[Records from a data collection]
↓↓↓

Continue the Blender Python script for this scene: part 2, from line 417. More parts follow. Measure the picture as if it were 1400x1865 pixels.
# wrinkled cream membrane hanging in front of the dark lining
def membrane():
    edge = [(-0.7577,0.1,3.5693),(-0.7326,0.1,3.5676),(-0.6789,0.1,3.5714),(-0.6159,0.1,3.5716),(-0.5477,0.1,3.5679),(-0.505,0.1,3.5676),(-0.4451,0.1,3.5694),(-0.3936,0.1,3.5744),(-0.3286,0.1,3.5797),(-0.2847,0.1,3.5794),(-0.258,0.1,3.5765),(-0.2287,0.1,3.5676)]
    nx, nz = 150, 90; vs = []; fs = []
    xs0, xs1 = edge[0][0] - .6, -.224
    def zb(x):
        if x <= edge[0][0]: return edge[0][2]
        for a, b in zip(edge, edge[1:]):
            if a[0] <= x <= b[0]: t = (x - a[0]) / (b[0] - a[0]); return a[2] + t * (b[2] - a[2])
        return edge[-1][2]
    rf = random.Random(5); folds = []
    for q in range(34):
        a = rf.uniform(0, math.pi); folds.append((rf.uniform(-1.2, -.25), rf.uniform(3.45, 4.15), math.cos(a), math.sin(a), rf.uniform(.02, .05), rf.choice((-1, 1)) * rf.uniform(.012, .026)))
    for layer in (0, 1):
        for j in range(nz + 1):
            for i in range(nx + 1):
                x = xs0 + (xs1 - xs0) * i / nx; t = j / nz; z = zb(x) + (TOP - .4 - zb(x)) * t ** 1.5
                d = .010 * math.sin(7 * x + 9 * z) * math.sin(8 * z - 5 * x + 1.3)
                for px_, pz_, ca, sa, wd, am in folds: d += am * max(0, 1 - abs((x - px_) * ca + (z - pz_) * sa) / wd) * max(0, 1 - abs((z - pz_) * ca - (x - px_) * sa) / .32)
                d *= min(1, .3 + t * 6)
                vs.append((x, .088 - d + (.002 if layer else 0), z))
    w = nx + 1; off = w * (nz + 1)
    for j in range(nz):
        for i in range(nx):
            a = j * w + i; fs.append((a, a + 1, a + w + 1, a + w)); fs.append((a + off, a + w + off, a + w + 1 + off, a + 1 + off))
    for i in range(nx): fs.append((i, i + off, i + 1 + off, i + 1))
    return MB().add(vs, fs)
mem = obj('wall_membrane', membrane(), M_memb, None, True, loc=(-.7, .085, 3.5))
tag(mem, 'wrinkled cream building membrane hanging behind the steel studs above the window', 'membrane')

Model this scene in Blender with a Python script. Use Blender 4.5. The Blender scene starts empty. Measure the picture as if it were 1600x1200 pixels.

↑↑↑

◆ **Given request**
Above are the records; retype them all without a single difference.

◆ **Task response**
Continue the Blender Python script for this scene: part 2, from line 417. More parts follow. Measure the picture as if it were 1400x1865 pixels.
# wrinkled cream membrane hanging in front of the dark lining
def membrane():
    edge = [(-0.7577,0.1,3.5693),(-0.7326,0.1,3.5676),(-0.6789,0.1,3.5714),(-0.6159,0.1,3.5716),(-0.5477,0.1,3.5679),(-0.505,0.1,3.5676),(-0.4451,0.1,3.5694),(-0.3936,0.1,3.5744),(-0.3286,0.1,3.5797),(-0.2847,0.1,3.5794),(-0.258,0.1,3.5765),(-0.2287,0.1,3.5676)]
    nx, nz = 150, 90; vs = []; fs = []
    xs0, xs1 = edge[0][0] - .6, -.224
    def zb(x):
        if x <= edge[0][0]: return edge[0][2]
        for a, b in zip(edge, edge[1:]):
            if a[0] <= x <= b[0]: t = (x - a[0]) / (b[0] - a[0]); return a[2] + t * (b[2] - a[2])
        return edge[-1][2]
    rf = random.Random(5); folds = []
    for q in range(34):
        a = rf.uniform(0, math.pi); folds.append((rf.uniform(-1.2, -.25), rf.uniform(3.45, 4.15), math.cos(a), math.sin(a), rf.uniform(.02, .05), rf.choice((-1, 1)) * rf.uniform(.012, .026)))
    for layer in (0, 1):
        for j in range(nz + 1):
            for i in range(nx + 1):
                x = xs0 + (xs1 - xs0) * i / nx; t = j / nz; z = zb(x) + (TOP - .4 - zb(x)) * t ** 1.5
                d = .010 * math.sin(7 * x + 9 * z) * math.sin(8 * z - 5 * x + 1.3)
                for px_, pz_, ca, sa, wd, am in folds: d += am * max(0, 1 - abs((x - px_) * ca + (z - pz_) * sa) / wd) * max(0, 1 - abs((z - pz_) * ca - (x - px_) * sa) / .32)
                d *= min(1, .3 + t * 6)
                vs.append((x, .088 - d + (.002 if layer else 0), z))
    w = nx + 1; off = w * (nz + 1)
    for j in range(nz):
        for i in range(nx):
            a = j * w + i; fs.append((a, a + 1, a + w + 1, a + w)); fs.append((a + off, a + w + off, a + w + 1 + off, a + 1 + off))
    for i in range(nx): fs.append((i, i + off, i + 1 + off, i + 1))
    return MB().add(vs, fs)
mem = obj('wall_membrane', membrane(), M_memb, None, True, loc=(-.7, .085, 3.5))
tag(mem, 'wrinkled cream building membrane hanging behind the steel studs above the window', 'membrane')

Model this scene in Blender with a Python script. Use Blender 4.5. The Blender scene starts empty. Measure the picture as if it were 1600x1200 pixels.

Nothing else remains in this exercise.